We were also finishing up our very last block tiles around this time, the tiles that would make up the final boss room. To make them stand out from the rest of the tiles, we painted them the standard dungeon grey.

We were also thinking of the future and about how the dungeons we’ll be in probably won’t be carved out of brownish caves.

grey-tiles-and-paints

The aforementioned final boss room:

final-boss-room

See the making of the pillars here.

The Cool Features

Magnets

Each piece connects magnetically every two inches along the inside edges. Instead of putting magnets directly into the tiles, we screwed in small screws, and use loose magnets between them as needed; this way, we don’t have to worry about trying to match the polarity between different tiles.

screws-and-magnets

We haven’t found a good magnet solution for the square block tiles, because there are no definitive inside edges, so there would always be screws showing around the outside, and they would be poking out because of the grooves in the tiles.

block-tile-magnet-situation

Mixing and matching

The tiles are made to connect to pieces with the same edge sizes, as shown here.

matching-edges

But you can also mix it up and combine multiple tiles on an edge, like below.

mixing-edges

Grid

We wanted some kind of indicators for a grid, to keep track of movement and range and such while doing battle, but an actual grid of lines sounded like it would really ruin our look. Instead we took some inspiration from some of the official Dungeon Tiles Reincarnated:

grid-inspiration

…and carved in small markers at the corners of each square inch. Those are the little plusses that you can see below.

grid-marks-1

Functional, while still being subtle.

grid-marks-2

The hiccups, and lessons learned

Ideally, if you’re trying to make a matching set, you should make all the pieces in one go. This wasn’t possible for us, and we made them in batches.

For the blocky tiles, there was relatively little going on in the way of texturing, so they all came out pretty similar.

blocky-texture-differences

This is the most variation I could find.

But on the natural ground tiles, the texturing technique, among other things, was incredibly difficult to replicate.

comparison

These tiles are from different points along the several-months-long journey. The top left one is the very first. He was the prototype, where we tried out all our new ideas and mixed our different colors just the way we wanted. This was probably the biggest mistake of the whole project. When it came time to make all the rest of the tiles in exactly the same way, it was pretty much impossible. The texturing came out totally different, and for some reason, I did not have the presence of mind to write down the colors and amounts of the paints I mixed for the first tile. It took several hours at least, of many attempts, to get close enough to the original mystery color, and then over time we realized that the way it came out was totally dependent on the underlying colors in each coat, and the thickness of each layer of paint, and seemingly endless other things.

comparison-1

My attempts at getting colors right:

notes

These are by no means instructions that anyone should follow.

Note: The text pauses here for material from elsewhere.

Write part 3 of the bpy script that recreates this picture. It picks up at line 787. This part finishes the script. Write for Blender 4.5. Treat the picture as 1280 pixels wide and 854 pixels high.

This is just my trial and error, to show a little of how much failure was going on.

In later batches, after a lot of failing and many hours of retexturing and repainting, we vowed never to use custom-mixed paints again, and I went down to Michael’s and bought every shade of brown they had. We settled on a new set of colors that was clearly different from the previous tiles, but close enough.

the-new-colors

As luck would have it, Michael’s was the only store to carry our main base color of light taupe, and of all the colors they could have decided to randomly quit stocking, that was the one they had to pick. It was even out of stock online. No other brand had another color that was similar enough, so it was back to mixing and matching. I did end up coming up with a recipe that was pretty darn close, and it worked out fairly well for the rest of the tiles.

the-new-mix

light-taupe-comparison

Right side is the original, left is the one I mixed.

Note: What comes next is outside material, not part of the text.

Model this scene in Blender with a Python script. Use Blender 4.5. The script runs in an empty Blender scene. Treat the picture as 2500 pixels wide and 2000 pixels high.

In the end there is a lot of color and texture variation, but fortunately it’s less obvious when everything is laid out on the table. They’re still fantastic as a tile set.

The grand total number of pieces made for this set is 124; 64 irregular cave tiles, and 60 square block tiles.

piles-of-tiles

Some extra lessons and tips:

  1. If you’re making a set for a dungeon that you’ll be on a timeline for, make sure you allot enough time for making all the tiles you’ll need. Calculate the time it takes to make a batch, if you’re going that route, and how much time it will take you overall. And then add some more, because it will always take longer than you think.
  2. Make your tiles in one batch, if you can. It’s amazingly hard to go back and match colors and techniques. If you do have to go in batches, document your process very thoroughly. Don’t believe yourself when you say you’re sure you’ll remember how you did it the first time.
  3. When you decide on your paint colors, stock up. There’s no telling when they’re going to disappear off the shelves, and trying to replicate a color is a real pain.
  4. Finish up with a couple of coats of a matte or satin polyurethane spray. This is something I only got around to doing on the first batch we made. When you stack these boys and leave them for a while, they’re likely to stick together in places. I had some sticking going on even weeks after they were finished.

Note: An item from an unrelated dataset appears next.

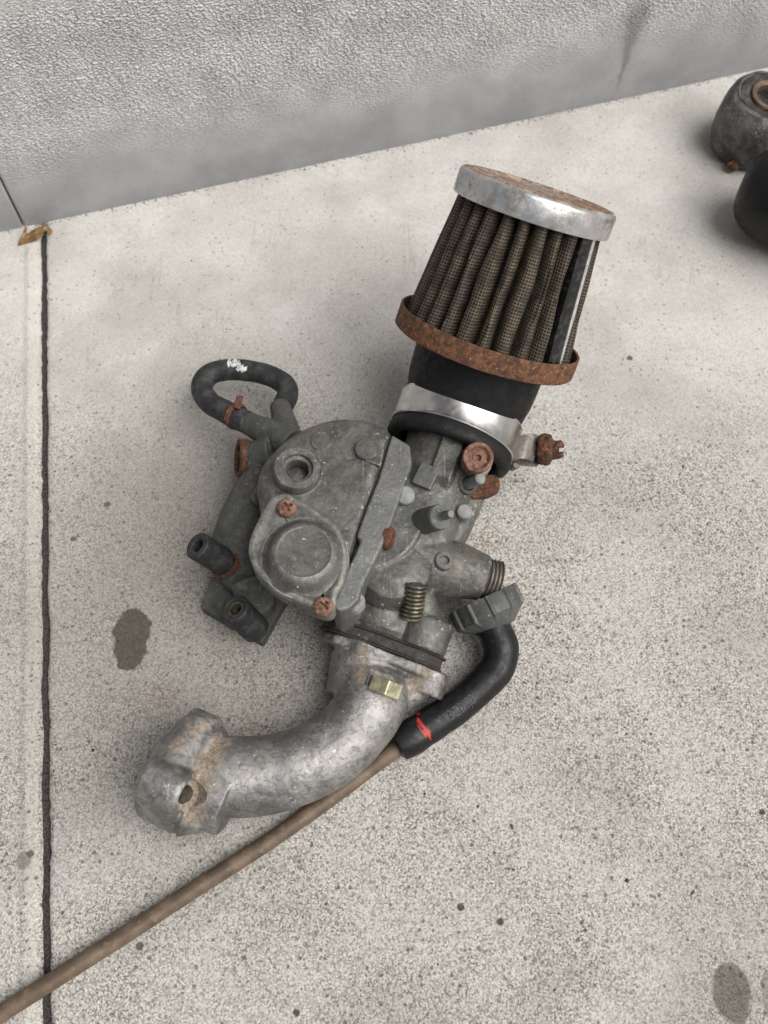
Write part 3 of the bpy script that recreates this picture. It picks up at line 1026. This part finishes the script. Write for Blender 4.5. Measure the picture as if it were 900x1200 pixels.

This was an enormous and overly ambitious endeavor, and making a set like this is probably more time and effort than most people are going to want to put in. If you’re looking for something that’s going to take less time and that you can mass produce more easily, I’d take a look at the cave tiles from Black Magic Craft. We took some inspiration from his process, but we wanted to take it a few steps further when it came to the design, the shapes, the natural look of the textures and colors, etc. and I think the amount of work it took was worth it, and we have caves for the rest of our lives.